Kaedah fiqhiyah mengatakan:

“Seseorang tidak berhak menggunakan harta orang lain tanpa izin.”


Pentingnya Klarifikasi Kepemilikan

Dalam kasus seperti ini, sangat penting untuk memastikan:

  • Status kepemilikan tanah secara legal dan syar’i.
  • Apakah sudah bersertifikat atas nama pribadi?
  • Ataukah masih warisan yang belum ditentukan bagiannya?

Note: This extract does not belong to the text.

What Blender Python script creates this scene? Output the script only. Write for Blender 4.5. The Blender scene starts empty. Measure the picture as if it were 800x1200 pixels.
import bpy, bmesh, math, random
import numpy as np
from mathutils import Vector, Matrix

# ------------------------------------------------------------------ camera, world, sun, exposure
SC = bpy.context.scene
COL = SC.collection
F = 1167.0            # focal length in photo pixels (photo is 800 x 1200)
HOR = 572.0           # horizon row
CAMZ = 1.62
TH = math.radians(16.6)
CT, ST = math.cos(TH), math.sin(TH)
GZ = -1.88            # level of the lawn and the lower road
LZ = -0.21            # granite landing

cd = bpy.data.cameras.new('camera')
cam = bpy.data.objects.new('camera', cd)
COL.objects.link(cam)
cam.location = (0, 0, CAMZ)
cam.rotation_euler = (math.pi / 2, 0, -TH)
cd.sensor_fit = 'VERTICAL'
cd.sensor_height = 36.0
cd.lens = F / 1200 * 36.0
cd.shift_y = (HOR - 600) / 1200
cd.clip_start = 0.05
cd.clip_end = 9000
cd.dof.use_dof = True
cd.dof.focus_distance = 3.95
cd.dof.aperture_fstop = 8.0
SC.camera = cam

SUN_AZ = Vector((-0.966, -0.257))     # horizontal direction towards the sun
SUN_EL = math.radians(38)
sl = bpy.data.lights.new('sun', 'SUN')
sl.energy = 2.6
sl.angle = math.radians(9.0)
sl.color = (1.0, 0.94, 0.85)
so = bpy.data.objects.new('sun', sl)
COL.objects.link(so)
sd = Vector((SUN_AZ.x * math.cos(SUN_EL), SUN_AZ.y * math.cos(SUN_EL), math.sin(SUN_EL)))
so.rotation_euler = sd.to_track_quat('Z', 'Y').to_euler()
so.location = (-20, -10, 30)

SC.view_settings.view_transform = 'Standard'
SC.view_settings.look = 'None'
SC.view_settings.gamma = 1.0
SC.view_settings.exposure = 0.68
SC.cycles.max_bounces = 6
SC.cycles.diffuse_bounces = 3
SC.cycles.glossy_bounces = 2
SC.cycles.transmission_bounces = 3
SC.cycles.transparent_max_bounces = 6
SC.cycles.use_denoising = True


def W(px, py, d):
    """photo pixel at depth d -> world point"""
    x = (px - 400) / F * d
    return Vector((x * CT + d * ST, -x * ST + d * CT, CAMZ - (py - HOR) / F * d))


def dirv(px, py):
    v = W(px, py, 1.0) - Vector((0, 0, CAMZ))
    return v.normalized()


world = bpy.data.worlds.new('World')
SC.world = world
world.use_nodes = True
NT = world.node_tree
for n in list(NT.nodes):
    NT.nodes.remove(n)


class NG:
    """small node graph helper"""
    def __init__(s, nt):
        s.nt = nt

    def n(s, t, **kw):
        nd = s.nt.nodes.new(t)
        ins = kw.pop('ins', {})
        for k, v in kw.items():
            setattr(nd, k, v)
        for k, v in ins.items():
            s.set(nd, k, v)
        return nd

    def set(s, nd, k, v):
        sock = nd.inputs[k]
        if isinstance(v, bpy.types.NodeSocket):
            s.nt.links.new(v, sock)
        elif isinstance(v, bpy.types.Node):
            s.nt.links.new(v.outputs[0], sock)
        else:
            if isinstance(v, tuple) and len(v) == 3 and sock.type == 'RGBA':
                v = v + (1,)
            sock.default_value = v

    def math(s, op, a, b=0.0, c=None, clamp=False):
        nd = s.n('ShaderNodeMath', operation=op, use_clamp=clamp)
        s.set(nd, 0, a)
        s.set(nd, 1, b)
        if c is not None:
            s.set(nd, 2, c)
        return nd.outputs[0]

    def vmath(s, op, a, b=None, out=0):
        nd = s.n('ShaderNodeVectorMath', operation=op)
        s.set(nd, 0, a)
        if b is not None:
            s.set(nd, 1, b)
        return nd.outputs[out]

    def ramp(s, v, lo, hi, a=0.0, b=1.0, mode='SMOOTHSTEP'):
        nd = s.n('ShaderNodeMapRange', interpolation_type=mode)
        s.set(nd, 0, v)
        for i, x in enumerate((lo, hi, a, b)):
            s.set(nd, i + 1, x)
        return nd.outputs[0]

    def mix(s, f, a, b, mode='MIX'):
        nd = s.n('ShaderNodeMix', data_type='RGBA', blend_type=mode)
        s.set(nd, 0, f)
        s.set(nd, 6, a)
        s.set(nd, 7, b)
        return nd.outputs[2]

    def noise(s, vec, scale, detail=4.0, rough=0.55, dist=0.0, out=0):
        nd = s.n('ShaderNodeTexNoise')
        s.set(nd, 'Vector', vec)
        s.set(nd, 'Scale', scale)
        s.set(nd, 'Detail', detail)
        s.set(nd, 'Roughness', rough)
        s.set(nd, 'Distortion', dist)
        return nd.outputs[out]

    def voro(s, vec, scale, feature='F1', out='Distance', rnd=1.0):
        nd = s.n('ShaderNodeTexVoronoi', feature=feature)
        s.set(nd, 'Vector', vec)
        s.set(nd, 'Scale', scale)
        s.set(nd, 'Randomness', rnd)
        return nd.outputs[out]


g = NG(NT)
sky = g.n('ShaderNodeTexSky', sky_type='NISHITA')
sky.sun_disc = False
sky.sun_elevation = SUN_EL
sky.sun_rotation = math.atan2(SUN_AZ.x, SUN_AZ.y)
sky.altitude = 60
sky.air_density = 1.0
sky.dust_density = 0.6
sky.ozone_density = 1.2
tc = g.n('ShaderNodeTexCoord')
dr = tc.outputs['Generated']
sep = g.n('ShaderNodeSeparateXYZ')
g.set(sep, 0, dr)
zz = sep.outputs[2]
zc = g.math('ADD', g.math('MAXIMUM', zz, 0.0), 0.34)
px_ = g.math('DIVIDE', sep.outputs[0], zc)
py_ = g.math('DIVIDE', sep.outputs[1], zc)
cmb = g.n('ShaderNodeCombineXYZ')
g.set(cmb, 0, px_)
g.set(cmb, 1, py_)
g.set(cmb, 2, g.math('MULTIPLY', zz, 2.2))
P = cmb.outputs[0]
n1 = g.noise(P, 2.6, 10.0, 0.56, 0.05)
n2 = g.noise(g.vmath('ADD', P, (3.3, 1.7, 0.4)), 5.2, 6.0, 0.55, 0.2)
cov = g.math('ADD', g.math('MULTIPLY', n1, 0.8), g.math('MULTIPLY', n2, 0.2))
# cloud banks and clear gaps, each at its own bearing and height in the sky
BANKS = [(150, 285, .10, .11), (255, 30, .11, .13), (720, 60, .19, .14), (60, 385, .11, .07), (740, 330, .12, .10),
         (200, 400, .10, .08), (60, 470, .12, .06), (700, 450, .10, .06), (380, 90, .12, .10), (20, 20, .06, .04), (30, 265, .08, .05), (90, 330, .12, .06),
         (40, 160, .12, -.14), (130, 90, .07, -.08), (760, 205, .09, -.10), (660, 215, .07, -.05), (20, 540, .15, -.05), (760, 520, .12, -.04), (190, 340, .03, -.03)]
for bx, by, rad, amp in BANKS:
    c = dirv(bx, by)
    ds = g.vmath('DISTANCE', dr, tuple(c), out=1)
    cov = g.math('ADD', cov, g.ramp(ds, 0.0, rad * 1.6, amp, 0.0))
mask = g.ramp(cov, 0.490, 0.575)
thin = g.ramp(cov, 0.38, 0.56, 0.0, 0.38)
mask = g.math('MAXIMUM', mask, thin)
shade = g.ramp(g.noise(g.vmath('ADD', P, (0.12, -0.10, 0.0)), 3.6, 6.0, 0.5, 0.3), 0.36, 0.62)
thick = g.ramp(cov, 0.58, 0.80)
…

Jika status tanah sudah jelas, maka tindakan wakaf dapat dilaksanakan tanpa keraguan.


Adab dalam Berwakaf

Meskipun dari sisi hukum ibu boleh berwakaf tanpa izin anak, namun dari sisi hikmah dan adab Islam, sebaiknya:

  • Sang ibu memberitahukan niat wakaf kepada anak-anaknya.
  • Mengajak mereka memahami keutamaan wakaf.
  • Menghindari konflik keluarga yang bisa menghilangkan keberkahan amal wakaf.

Allah Ta’ala berfirman:

“Tolong-menolonglah kalian dalam (mengerjakan) kebaikan dan takwa, dan jangan tolong-menolong dalam dosa dan permusuhan.”
(QS. Al-Ma’idah: 2)


Kesimpulan

Dengan demikian, hukum wakaf kembali kepada prinsip utama: kepemilikan penuh. Penolakan anak-anak tidak membatalkan wakaf jika ibu benar-benar pemilik sah tanah tersebut.

Namun, memperhatikan aspek maslahat keluarga dan menjaga silaturahmi tetap dianjurkan dalam setiap langkah amal, agar wakaf membawa keberkahan dunia dan akhirat.